_PROBLEM DETAILS_
Within the material below, locate the line with "if CJ[ci][0] >" and the line with "for a, b in", then return those two lines and all lines between them, exactly as written.

_DATA BLOCK_
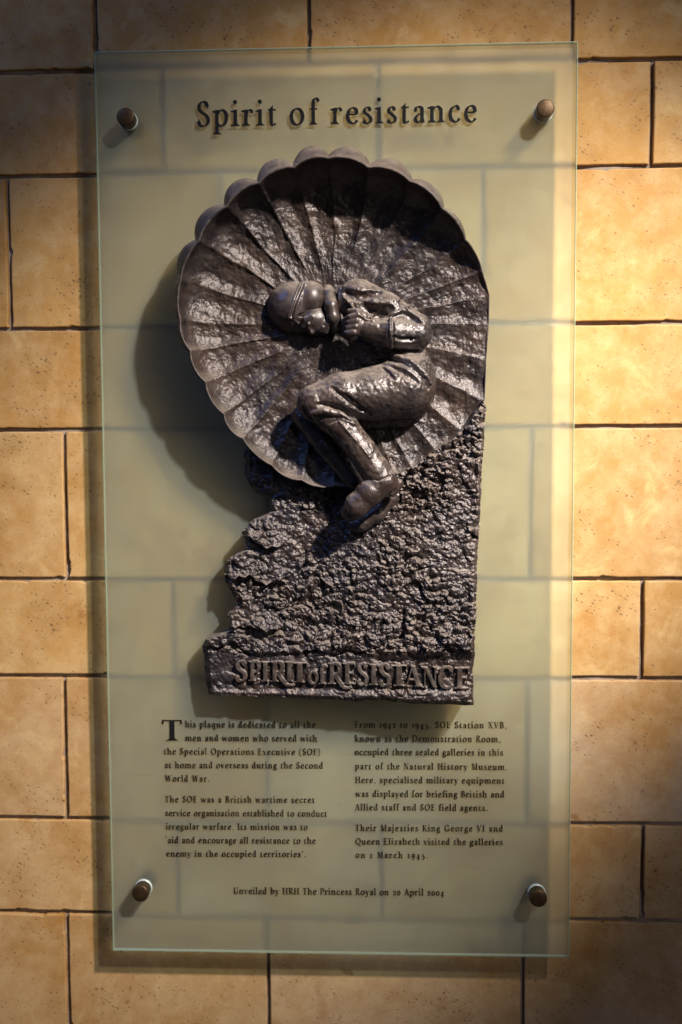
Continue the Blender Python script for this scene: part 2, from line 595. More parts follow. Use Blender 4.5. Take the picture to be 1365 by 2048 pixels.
def glass_edge_material():
    m, nt, out = new_mat('glass_edge')
    df = node(nt, 'ShaderNodeBsdfDiffuse', {'Color': (0.60, 0.74, 0.62, 1)})
    tl = node(nt, 'ShaderNodeBsdfTranslucent', {'Color': (0.62, 0.76, 0.64, 1)})
    tr = node(nt, 'ShaderNodeBsdfTransparent', {'Color': (0.76, 0.90, 0.82, 1)})
    gl = node(nt, 'ShaderNodeBsdfGlossy', {'Color': (0.8, 0.95, 0.9, 1), 'Roughness': 0.25})
    a = node(nt, 'ShaderNodeMixShader', {0: 0.5, 1: df.outputs[0], 2: tl.outputs[0]})
    b = node(nt, 'ShaderNodeMixShader', {0: 0.45, 1: a.outputs[0], 2: tr.outputs[0]})
    c = node(nt, 'ShaderNodeMixShader', {0: 0.15, 1: b.outputs[0], 2: gl.outputs[0]})
    nt.links.new(c.outputs[0], out.inputs[0])
    return m


def simple_mat(name, col, rough=0.4, metal=0.0, noise=0.0, scale=200.0, spec=0.5):
    m, nt, out = new_mat(name)
    tc = node(nt, 'ShaderNodeTexCoord')
    n1 = node(nt, 'ShaderNodeTexNoise', {'Vector': tc.outputs['Object'], 'Scale': scale, 'Detail': 5.0})
    dark = tuple(c * (1 - noise) for c in col)
    lite = tuple(min(1, c * (1 + noise)) for c in col)
    c = mix(nt, ramp(nt, n1.outputs[0], [(0.3, 0.0), (0.7, 1.0)]), dark, lite)
    bs = node(nt, 'ShaderNodeBsdfPrincipled', {'Base Color': c, 'Roughness': rough, 'Metallic': metal, 'Specular IOR Level': spec})
    nt.links.new(bs.outputs[0], out.inputs[0])
    return m


TERRACOTTA, MORTAR = wall_material(), mortar_material()
GLASS_F, GLASS_B, GLASS_E = glass_front_material(), glass_frost_material(), glass_edge_material()
INK = simple_mat('black_enamel', (0.010, 0.010, 0.012), 0.22, spec=0.5)
PEG = simple_mat('brown_bronze', (0.062, 0.036, 0.018), 0.5, 0.7, 0.35, 260)
PEG_SIDE = simple_mat('dark_bronze', (0.085, 0.06, 0.035), 0.4, 0.8, 0.3, 260)
COLLAR = simple_mat('clear_plastic_collar', (0.42, 0.49, 0.51), 0.4, 0.0, 0.05)

# ------------------------------------------------------------------ wall of terracotta blocks
WALL_Y, GLASS_T = 0.040, 0.0065
rng = random.Random(11)
CZ = [1.000, 0.795, 0.590, 0.4535, 0.2500, 0.1133, -0.0917, -0.2272, -0.4292, -0.5651, -0.767, -0.905, -1.10]
CJ = [[-0.230, 0.057, 0.414], [-0.319, -0.0345, 0.3093], [-0.229, 0.0567, 0.4140], [-0.4435, -0.155, 0.1940],
      [-0.125, 0.160], [-0.3735, -0.094, 0.2590], [-0.2253, 0.057, 0.4105], [-0.3815, -0.0995, 0.2562], [-0.2250, 0.0575, 0.4160],
      [-0.386, -0.1010, 0.2535], [-0.226, 0.058, 0.412], [-0.384, -0.10, 0.254]]
XL, XR = -1.15, 1.25
verts, faces, tones = [], [], []


def block(x0, x1, z0, z1, tone):
    j = 0.0029
    x0, x1, z0, z1 = x0 + j, x1 - j, z0 + j, z1 - j
    y = WALL_Y + rng.uniform(-0.0007, 0.0007)
    st = 0.005

    def side(a, b):
        n = max(3, int(abs(b - a) / st))
        return [a + (b - a) * i / n for i in range(n)]
    ring = [(x, z0, 0, 1) for x in side(x0, x1)] + [(x1, z, -1, 0) for z in side(z0, z1)] + \
           [(x, z1, 0, -1) for x in side(x1, x0)] + [(x0, z, 1, 0) for z in side(z1, z0)]
    n = len(ring)
    b0 = len(verts)
    wob = []
    v, chip = 0.0, 0.0
    for i in range(n):
        v = v * 0.85 + rng.uniform(-0.00022, 0.00022)
        chip = chip * 0.5
        if rng.random() < 0.03:
            chip = rng.uniform(0.0008, 0.0026)
        wob.append(v + chip)
    for inset, dy in ((0.0, 0.045), (0.0, 0.0014), (0.0005, 0.0004), (0.0016, 0.0)):
        for i, (x, z, nx, nz) in enumerate(ring):
            k = inset + wob[i]
            # corners move along both axes
            verts.append((x + (nx * k), y + dy, z + (nz * k)))
    for l in range(3):
        for i in range(n):
            a, b = b0 + l * n + i, b0 + l * n + (i + 1) % n
            faces.append((a, b, b + n, a + n))
            tones.append(tone)
    faces.append(tuple(b0 + 3 * n + i for i in range(n)))
    tones.append(tone)


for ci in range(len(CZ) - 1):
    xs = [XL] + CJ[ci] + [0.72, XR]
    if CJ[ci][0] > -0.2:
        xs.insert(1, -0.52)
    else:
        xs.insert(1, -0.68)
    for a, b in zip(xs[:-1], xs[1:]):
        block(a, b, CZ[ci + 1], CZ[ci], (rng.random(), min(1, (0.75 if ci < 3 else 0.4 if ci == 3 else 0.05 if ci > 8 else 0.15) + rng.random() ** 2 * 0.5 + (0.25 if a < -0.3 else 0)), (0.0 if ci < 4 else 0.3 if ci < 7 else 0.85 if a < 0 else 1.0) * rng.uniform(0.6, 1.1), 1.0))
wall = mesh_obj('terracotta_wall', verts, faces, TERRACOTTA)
ca = wall.data.color_attributes.new('tone', 'FLOAT_COLOR', 'CORNER')
buf = np.concatenate([np.tile(np.array(t, dtype=np.float32), (len(f), 1)) for t, f in zip(tones, faces)])
ca.data.foreach_set('color', buf.ravel())
tag(wall, 'buff terracotta block wall with pale mortar joints behind the glass panel', 'wall')
# mortar: an uneven recessed sheet
nx, nz = 460, 440
gx, gz = np.meshgrid(np.linspace(XL, XR, nx), np.linspace(-1.1, 1.0, nz), indexing='ij')
gy = WALL_Y + 0.0062 + 0.0034 * fbm(gx * 14, gz * 14, 5, 3)
ii = np.arange(nx * nz).reshape(nx, nz)
mq = np.stack([ii[:-1, :-1], ii[1:, :-1], ii[1:, 1:], ii[:-1, 1:]], -1).reshape(-1, 4)
mesh_obj('mortar', np.stack([gx.ravel(), gy.ravel(), gz.ravel()], 1), mq, MORTAR, wall, smooth=True)

# ------------------------------------------------------------------ glass panel
GW, GH = 0.620, 1.1983
panel = empty('glass_panel', (0, 0.005, 0), 'tall frosted glass panel held off the wall by four pegs, carrying black lettering', 'glass panel')
x0, x1, z0, z1, c = -GW / 2, GW / 2, -GH / 2, GH / 2, 0.0012
V = []
for (ins, y) in ((c, 0.0), (0, c), (0, GLASS_T - c), (c, GLASS_T)):
    V += [(x0 + ins, y, z0 + ins), (x1 - ins, y, z0 + ins), (x1 - ins, y, z1 - ins), (x0 + ins, y, z1 - ins)]
Fc = [(0, 1, 2, 3)]
for l in range(3):
    for i in range(4):
        j2 = (i + 1) % 4
        Fc.append((l * 4 + j2, l * 4 + i, l * 4 + 4 + i, l * 4 + 4 + j2))
Fc.append((12, 13, 14, 15))               # etched back face
pane = mesh_obj('glass_pane', V, Fc, GLASS_F, panel)
pane.data.materials.append(GLASS_E)
pane.data.materials.append(GLASS_B)
for p in pane.data.polygons:
    p.material_index = 0 if p.index == 0 else (2 if p.index == len(Fc) - 1 else 1)

# ------------------------------------------------------------------ standoff pegs
def lathe(name, c, prof, mat, parent, seg=48):
    """prof: (radius, y) pairs from the viewer's side towards the wall."""
    vs, fs = [], []
    for r, y in prof:
        for i in range(seg):
            a = 2 * math.pi * i / seg
            vs.append((c[0] + r * math.cos(a), y, c[2] + r * math.sin(a)))
    for l in range(len(prof) - 1):
        for i in range(seg):
            a, b = l * seg + i, l * seg + (i + 1) % seg
            fs.append((b, a, a + seg, b + seg))
    fs.append(tuple(range(seg)))
    fs.append(tuple(reversed(range((len(prof) - 1) * seg, len(prof) * seg))))
    o = mesh_obj(name, vs, fs, mat, parent)
    for p in o.data.polygons:
        p.use_smooth = len(p.vertices) == 4
    o.data.set_sharp_from_angle(angle=math.radians(40))
    return o


for (px, py, lab) in ((258.7, 243, 'brown bronze standoff peg to the left of the title lettering'),
                      (1086.4, 226.7, 'brown bronze standoff peg to the right of the title lettering'),
                      (288.0, 1774.8, 'brown bronze standoff peg to the left of the bottom line of lettering'),
                      (1073.2, 1784.6, 'brown bronze standoff peg to the right of the bottom line of lettering')):
    c0 = at(px, py, 0)
    pg = empty('standoff_peg', (c0[0], 0, c0[2]), lab, 'standoff peg', 'bronze pegs holding the glass off the wall')
    lathe('cap', c0, [(0.0095, -0.0212), (0.0107, -0.0206), (0.0112, -0.0198), (0.0112, -0.0192)], PEG, pg)
    lathe('shaft', c0, [(0.0110, -0.01915), (0.0110, -0.0046)], PEG_SIDE, pg)
    lathe('collar', c0, [(0.0112, -0.0045), (0.0120, -0.0038), (0.0120, -0.0006)], COLLAR, pg)
    lathe('spacer', c0, [(0.0110, GLASS_T + 0.0006), (0.0110, WALL_Y - 0.001)], PEG_SIDE, pg)

# ------------------------------------------------------------------ lettering: a broad-nib serif face
XH = 0.655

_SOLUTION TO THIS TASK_
    if CJ[ci][0] > -0.2:
        xs.insert(1, -0.52)
    else:
        xs.insert(1, -0.68)
    for a, b in zip(xs[:-1], xs[1:]):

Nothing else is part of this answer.